What it has made me realize is that it is so important to clearly define what a literal hermeneutic is. There are those on both sides taht claim to use it, so I believe we must define what we mean. This is my attempt to narrow down what MacArthur would mean.

Literal could also be described as being “normal” or “plain”. Some have thought that the literal interpretation forces a wooden reading of everything in the Bible. Normal and plain mean that we approach every text as it would normally be approached in the world.

Obviously, there are metaphors and allegories in the text of the Bible, and those are to be interpreted likewise. This isn’t a call to read an allegory literally, but as an allegory. The problem comes when people begin to force an allegory interpretation on a text that isn’t an allegory.

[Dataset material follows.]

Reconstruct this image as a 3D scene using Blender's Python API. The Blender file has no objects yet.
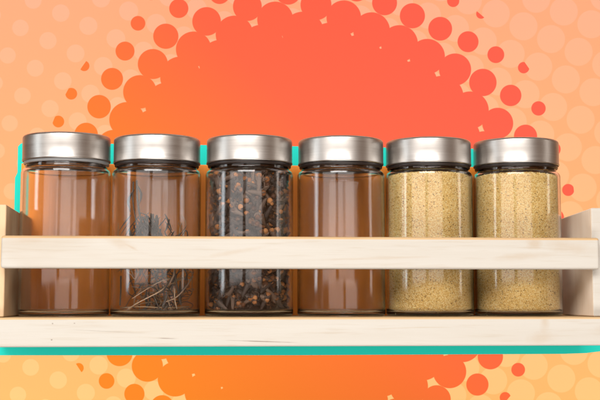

one example of this was a conversation I had on another blog. The man had said that we should interpret 1,000 years as a literal thousand years. He said we don’t pretend to think that “666” or “144,000” are literal, after all. I responded by saying he isn’t be consistent with the text. 666 isn’t a measurment or count of everything, but an image, so that can’t be used to compare to. And to see that 144,000 means anything other than 144,000 isn’t necessary. It isn’t that it is obviously allegorical or a common number that represents something. John specifically chooses that number for a reason! And the fact that he goes into saying it is 12,000 from each tribe only further forces us to interpret that as being literal. If the main sense makes sense, seek no other sense.

The Bible uses non-literal language, and we need to read those passages that way. We need to read the Bible in the way that the original author intended it. The Bible was clear to the people that it was written to, and they were able to understand it. Some would say that you can’t understand the Old Testament without understanding the New Testament, but that would be to say that the people of the OT couldn’t understand the OT.

Language was created in order to clearly communicate an idea. God didn’t give us a language to use so that we can be overly confused by it. God communicated to man in this way because it was His desire to clearly communicate His nature and plan for man. He isn’t trying to keep the cookies on a higher shelf, making it hard to understand what He thinks.

I hope this is clear. I may write later about clear, literal heremeneutics role in prophecy, as that is really where the rubber hits the road, as seen in my example with numbers in Revelation.